Task goal: Without the pictures, can you quote each line below exactly?

Information provided:
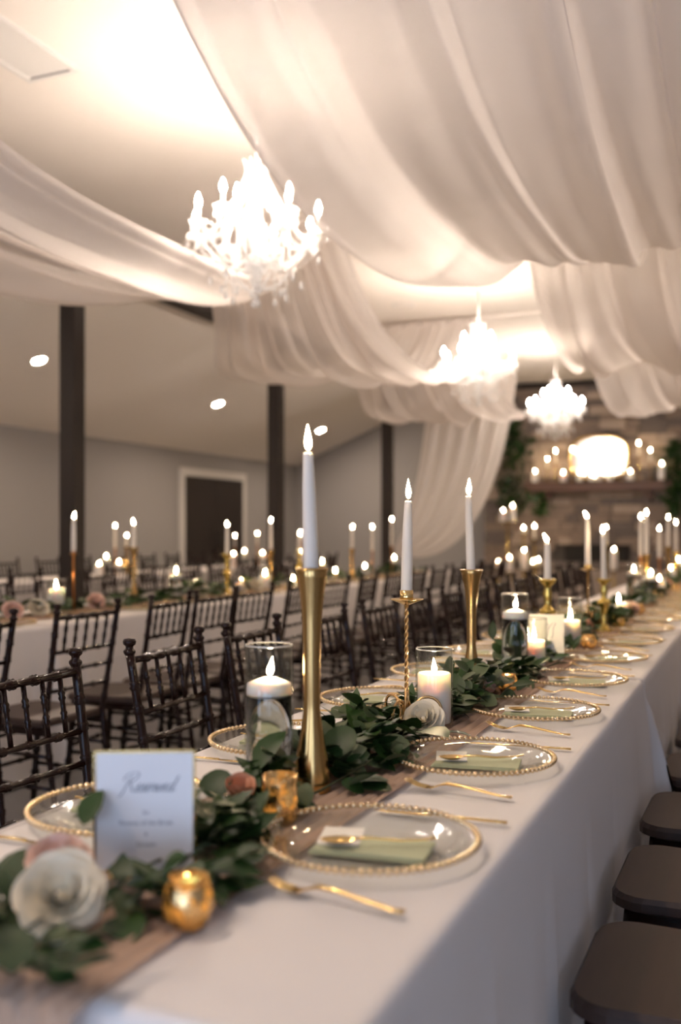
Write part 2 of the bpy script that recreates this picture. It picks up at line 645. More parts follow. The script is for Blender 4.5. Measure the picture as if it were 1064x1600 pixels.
# timber posts and the beam they carry
PX = -5.2
BEAM_B = 3.40
for i, y in enumerate((2.93, 6.66, 10.38, 14.13)):
    p = ob('timber_post', (MB().box((0, 0, BEAM_B / 2), (0.15, 0.15, BEAM_B), ch=0.006), M['post']), None, (PX, y, 0))
    tag(p, ['dark stained square post nearest the entrance, holding up the beam', 'dark stained square post behind the second table, first of the row',
            'dark stained square post beside the double door, middle of the row', 'dark stained square post near the stone fireplace end, drape tied to it'][i], 'post', 'timber posts along the aisle')
bm_ = ob('ceiling_beam', (MB().box((PX, (Y0 + Y1) / 2, (BEAM_B + 3.56) / 2), (0.17, Y1 - Y0 - 0.02, 3.56 - BEAM_B), ch=0.006), M['post']))
tag(bm_, 'long dark timber beam under the sloping ceiling, resting on square posts', 'beam')

# ------------------------------------------------------------------ recessed lights, register, speaker
SL = (CEIL_H - WALL_H) / (SLOPE_X0 - X0)
SANG = math.atan(SL)


def slope_hit(px, py):
    q, v = (px - 532.0) / F_PX, (830.0 - py) / F_PX
    dx, dyy, dz = q * CT - ST, q * ST + CT, v
    # CAM_H + t dz = WALL_H + SL (t dx - X0)
    t = (WALL_H - SL * X0 - CAM_H) / (dz - SL * dx)
    return (t * dx, t * dyy, CAM_H + t * dz)


def make_downlight():
    t = thing('recessed_light', '', 'ceiling light')
    ob('trim_ring', (MB().lathe([(0.062, 0.0), (0.066, -0.006), (0.085, -0.004), (0.088, 0.0)], 28), M['trim']), t)
    ob('lens', (MB().lathe([(0, -0.003), (0.062, -0.003)], 28), M['spot']), t)
    return t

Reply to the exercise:
Write part 2 of the bpy script that recreates this picture. It picks up at line 645. More parts follow. The script is for Blender 4.5. Measure the picture as if it were 1064x1600 pixels.
# timber posts and the beam they carry
PX = -5.2
BEAM_B = 3.40
for i, y in enumerate((2.93, 6.66, 10.38, 14.13)):
    p = ob('timber_post', (MB().box((0, 0, BEAM_B / 2), (0.15, 0.15, BEAM_B), ch=0.006), M['post']), None, (PX, y, 0))
    tag(p, ['dark stained square post nearest the entrance, holding up the beam', 'dark stained square post behind the second table, first of the row',
            'dark stained square post beside the double door, middle of the row', 'dark stained square post near the stone fireplace end, drape tied to it'][i], 'post', 'timber posts along the aisle')
bm_ = ob('ceiling_beam', (MB().box((PX, (Y0 + Y1) / 2, (BEAM_B + 3.56) / 2), (0.17, Y1 - Y0 - 0.02, 3.56 - BEAM_B), ch=0.006), M['post']))
tag(bm_, 'long dark timber beam under the sloping ceiling, resting on square posts', 'beam')

# ------------------------------------------------------------------ recessed lights, register, speaker
SL = (CEIL_H - WALL_H) / (SLOPE_X0 - X0)
SANG = math.atan(SL)


def slope_hit(px, py):
    q, v = (px - 532.0) / F_PX, (830.0 - py) / F_PX
    dx, dyy, dz = q * CT - ST, q * ST + CT, v
    # CAM_H + t dz = WALL_H + SL (t dx - X0)
    t = (WALL_H - SL * X0 - CAM_H) / (dz - SL * dx)
    return (t * dx, t * dyy, CAM_H + t * dz)


def make_downlight():
    t = thing('recessed_light', '', 'ceiling light')
    ob('trim_ring', (MB().lathe([(0.062, 0.0), (0.066, -0.006), (0.085, -0.004), (0.088, 0.0)], 28), M['trim']), t)
    ob('lens', (MB().lathe([(0, -0.003), (0.062, -0.003)], 28), M['spot']), t)
    return t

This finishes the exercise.